Profits made by the applicant were distributed to the unit holders in the Trust, the family trusts. Distribution of profits to the unit holders was taxed in the hands of the beneficiaries of the family trusts and it had been the practice for 15 years for distributions of profit to be lent back to the applicant by the unit holders and recorded as loans in the applicant's books. It was also the partnership's practice to calculate entitlements or liabilities or partners leaving or joining the partnership by reference to the net position of the partner, the partner's family trust, the partnership, and its service companies, including the applicant, Raasay. After Mr Whishaw's resignation, the partnership calculated his entitlements on that basis, and continued to make payments in accordance with that calculation.

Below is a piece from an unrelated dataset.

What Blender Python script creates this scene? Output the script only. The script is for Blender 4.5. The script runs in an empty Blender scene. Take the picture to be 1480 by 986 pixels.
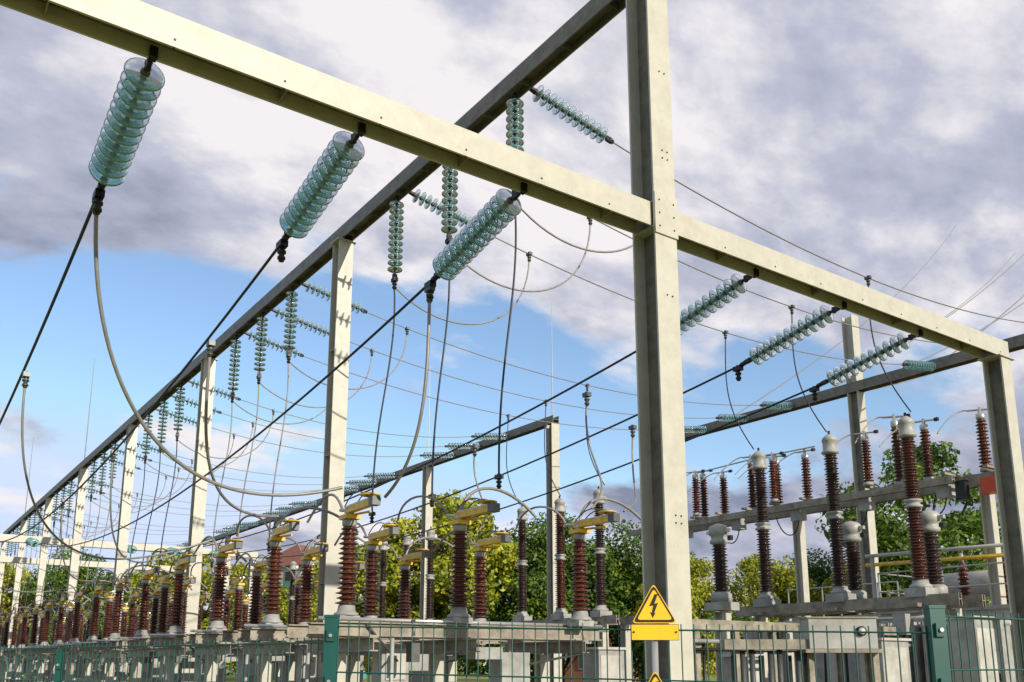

Section 459H of the Law applies when an application to set aside a statutory demand has been made under s 459G, and if the court is satisfied either that there is a 'genuine dispute' between the company and the respondent about the existence or amount of the debt to which the demand relates, or that the company has an offsetting claim. Under s 459(H) the court must set aside the demand if the substantiated amount of the demand is less than the statutory minimum as defined in s 9 of the Law.

In determining whether there was a genuine dispute, Ryan J held that it was not necessary to determine the merits of the dispute; what must be shown is that the dispute is not vexatious or frivolous and that it has some substance. To demonstrate that a dispute is genuine requires evidence which shows that the dispute is based on reasonable or substantial grounds, and is not spurious, hypothetical, illusory or misconceived.

On the basis of the evidence before the court and in the absence of any evidence from the respondent, Ryan J found that a genuine dispute existed, based on reasonable and substantial grounds. The court held that Raasay Pty Ltd, Scapa Flow Pty Ltd and the partnership had conducted their affairs upon the assumption that upon the entry or exit of partners of the partnership, the obligations of Raasay to the unit holder controlled by the partner would be set off against the partner's obligations to the partnership. Each of the partners had arranged his or her affairs in reliance upon this assumption, and the commercial efficacy of the arrangement had been demonstrated. Therefore, satisfied a genuine dispute existed, and noting that the respondent was estopped from resiling from the assumption, the court granted the application to set aside the statutory demand.